I can see why this category of provocation is controversial. To the ordinary person, it is easy to see how this category can be summarised as “People are allowed to kill their partners if they cheat on them”, which then potentially brings gender politics into play. I’m definitely not qualified to address that particular debate. All I want to do is reiterate that provocation is not a complete defence to murder. Somebody convicted of culpable homicide in these circumstances is still guilty of a terrible crime, and is liable to be imprisoned for an extremely long time. Provocation is an excuse, but it can never be a justification in the way that self-defence is.


Third-party Provocation?

At the time of writing, it is unclear whether an accused can argue that s/he acted under provocation, where the provocation comes from the eventual victim assaulting/insulting a third party.
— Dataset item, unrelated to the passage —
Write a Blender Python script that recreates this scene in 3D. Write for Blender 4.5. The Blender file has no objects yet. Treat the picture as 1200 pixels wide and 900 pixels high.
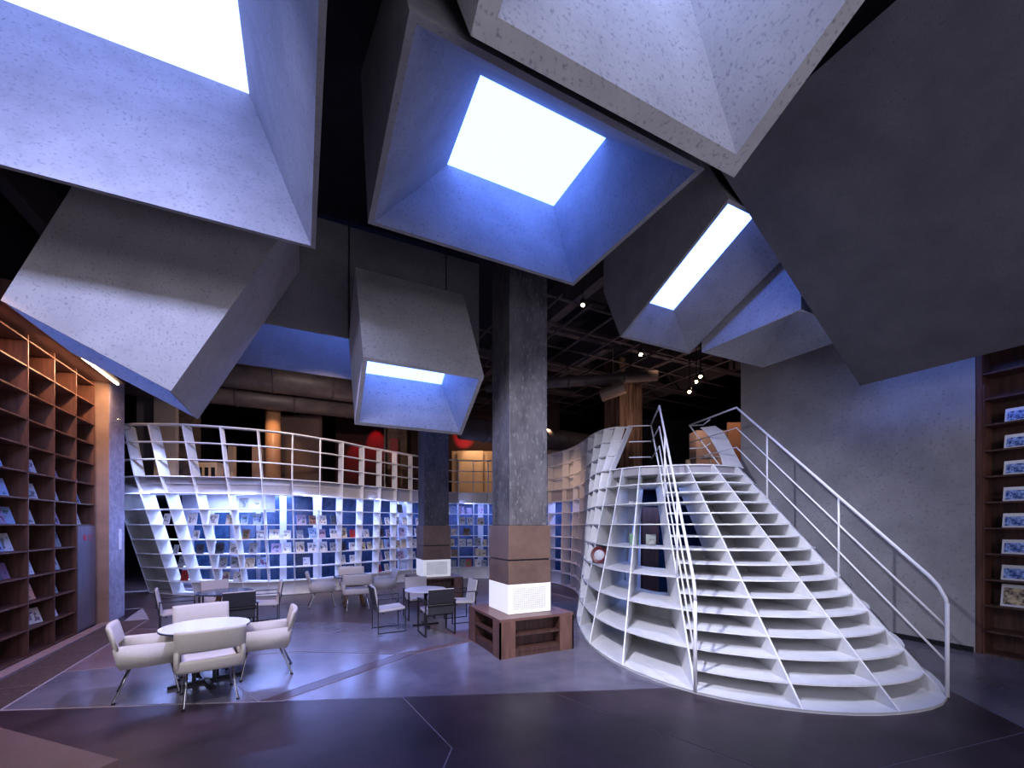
import bpy, bmesh, math, random
from mathutils import Vector, Matrix
from mathutils.geometry import tessellate_polygon
random.seed(11)
SC = bpy.context.scene
COL = SC.collection
PI = math.pi
YAW = math.radians(26.2)
SN, CS = math.sin(YAW), math.cos(YAW)

# ------------------------------------------------------------------ camera
cd = bpy.data.cameras.new('camera'); cam = bpy.data.objects.new('camera', cd); COL.objects.link(cam)
cam.location = (0, 0, 1.9); cam.rotation_euler = (PI/2, 0, -YAW)
cd.sensor_width = 36; cd.lens = 15.0; cd.shift_y = 0.1383; cd.clip_end = 200
SC.camera = cam
# ------------------------------------------------------------------ world, exposure
w = bpy.data.worlds.new('world'); SC.world = w; w.use_nodes = True
w.node_tree.nodes['Background'].inputs[0].default_value = (.50, .46, .80, 1)
w.node_tree.nodes['Background'].inputs[1].default_value = .10
SC.view_settings.view_transform = 'Standard'; SC.view_settings.look = 'None'
SC.view_settings.exposure = 0.12; SC.view_settings.gamma = 1
SC.view_settings.use_curve_mapping = False
SC.cycles.max_bounces = 6; SC.cycles.diffuse_bounces = 3; SC.cycles.glossy_bounces = 3
SC.cycles.sample_clamp_indirect = 4

def WP(lat, d, z=0.0):
    """a point given by its distance to the side and ahead of the camera station"""
    return Vector((d*SN + lat*CS, d*CS - lat*SN, z))

def area(name, loc, target, sx, sy, power, col, spread=PI):
    l = bpy.data.lights.new(name, 'AREA'); l.shape = 'RECTANGLE'; l.size = sx; l.size_y = sy
    l.energy = power; l.color = col; l.spread = spread
    o = bpy.data.objects.new(name, l); COL.objects.link(o); o.location = loc
    o.rotation_euler = (Vector(target)-Vector(loc)).to_track_quat('-Z', 'Y').to_euler()
    return o
def spot(name, loc, target, power, col, size=1.0, blend=.6, rad=.06):
    l = bpy.data.lights.new(name, 'SPOT'); l.energy = power; l.color = col; l.spot_size = size
    l.spot_blend = blend; l.shadow_soft_size = rad
    o = bpy.data.objects.new(name, l); COL.objects.link(o); o.location = loc
    o.rotation_euler = (Vector(target)-Vector(loc)).to_track_quat('-Z', 'Y').to_euler()
    return o
WARM = (1, .66, .36); BLUE = (.22, .36, 1); LAV = (.80, .80, 1.0)
area('added_front_fill', (-1.0, -5.5, 4.2), (3.0, 7, 1.0), 9, 3, 330, (.82, .80, 1))  # added lavender fill behind the camera, no window is modelled there
area('added_bounce_fill', (2.0, -3.0, .6), (1.5, 5, 6.5), 6, 2, 110, (.84, .80, 1))  # added low fill aimed upwards, imitates light coming off the floor
spot('table_spot_light', (-2.0, 3.2, 4.6), (-1.0, 6.3, .5), 330, (1, .93, .82), .8)
spot('stair_spot_light', (5.2, 1.0, 5.4), (5.2, 5.2, .9), 650, (.70, .73, 1), 1.25)
spot('stair_side_key', (.3, 2.6, 4.7), (5.0, 5.6, 1.3), 1450, (.80, .80, 1), 1.15)  # added key lamp, stands in for skylight on the left fin faces
spot('floor_blue_fill', (.2, 5.7, 4.7), (-.3, 7.0, 0), 620, (.52, .50, 1), 1.5)  # extra unseen lamp that brightens the floor round the tables
spot('facade_blue_fill', (-.4, 7.9, 4.5), WP(-9.0, 11.5, 1.0), 900, (.34, .44, 1), .95)  # unseen blue fill added for the dim lower left facade
spot('facade_end_fill', WP(-7.5, 9.2, 3.7), WP(-9.9, 11.9, 1.3), 170, (.42, .52, 1), 1.2)  # free-hanging unseen lamp added to lift the dark end bay
area('shaft_blue_fill', (-1.6, 2.4, 5.2), (-1.7, 6.8, 4.3), 2.2, .3, 62, (.50, .54, 1), 1.6)  # added lamp inside the top left shaft, boosts its light on the tilted box
spot('column_spot_light', (2.4, 2.2, 4.6), (3.1, 6.1, .7), 260, (1, .9, .85), .6)

# ------------------------------------------------------------------ materials
MATS = {}
def mat(name, c1, c2=None, rough=.6, metal=0., scale=6., detail=5., bump=0., stretch=(1, 1, 1),
        emit=None, es=0., lo=.35, hi=.65, spec=.5, speck=None, speck_scale=90., coat=0.):
    if name in MATS: return MATS[name]
    m = bpy.data.materials.new(name); m.use_nodes = True; MATS[name] = m
    nt = m.node_tree; N = nt.nodes; L = nt.links; b = N['Principled BSDF']
    b.inputs['Roughness'].default_value = rough; b.inputs['Metallic'].default_value = metal
    b.inputs['Specular IOR Level'].default_value = spec
    b.inputs['Coat Weight'].default_value = coat
    if emit:
        b.inputs['Emission Color'].default_value = (*emit, 1); b.inputs['Emission Strength'].default_value = es
    b.inputs['Base Color'].default_value = (*c1, 1)
    if c2 is not None:
        tc = N.new('ShaderNodeTexCoord'); mp = N.new('ShaderNodeMapping'); mp.inputs['Scale'].default_value = stretch
        no = N.new('ShaderNodeTexNoise'); no.inputs['Scale'].default_value = scale; no.inputs['Detail'].default_value = detail
        no.inputs['Roughness'].default_value = .62
        cr = N.new('ShaderNodeValToRGB'); cr.color_ramp.elements[0].position = lo; cr.color_ramp.elements[1].position = hi
        cr.color_ramp.elements[0].color = (*c1, 1); cr.color_ramp.elements[1].color = (*c2, 1)
        L.new(tc.outputs['Object'], mp.inputs[0]); L.new(mp.outputs[0], no.inputs['Vector']); L.new(no.outputs['Fac'], cr.inputs[0])
        out = cr.outputs[0]
        if speck:
            n2 = N.new('ShaderNodeTexNoise'); n2.inputs['Scale'].default_value = speck_scale; n2.inputs['Detail'].default_value = 3
            L.new(mp.outputs[0], n2.inputs['Vector'])
            r2 = N.new('ShaderNodeValToRGB'); r2.color_ramp.elements[0].position = .56; r2.color_ramp.elements[1].position = .72
            L.new(n2.outputs['Fac'], r2.inputs[0])
            mx = N.new('ShaderNodeMixRGB'); L.new(r2.outputs[0], mx.inputs[0]); L.new(out, mx.inputs[1]); mx.inputs[2].default_value = (*speck, 1)
            out = mx.outputs[0]
        L.new(out, b.inputs['Base Color'])
        if bump:
            bp = N.new('ShaderNodeBump'); bp.inputs['Strength'].default_value = bump; bp.inputs['Distance'].default_value = .02
            L.new(no.outputs['Fac'], bp.inputs['Height']); L.new(bp.outputs[0], b.inputs['Normal'])
    return m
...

For example, if a parent witnesses a third party hitting the parent’s child, and the parent then assaults the third party in retaliation, can the parent then argue that provocation should apply if they are charged with assault?

I cannot find any reported cases that deal with this question definitively. It has been suggested, though, that a “close familial relationship” is an absolute requirement for “substantial provocation of the accused” to occur (see Donnelly v HMA [2017 HCJAC 78], for example).  For public policy reasons, it seems that the courts are keen to limit the availability of provocation in this respect.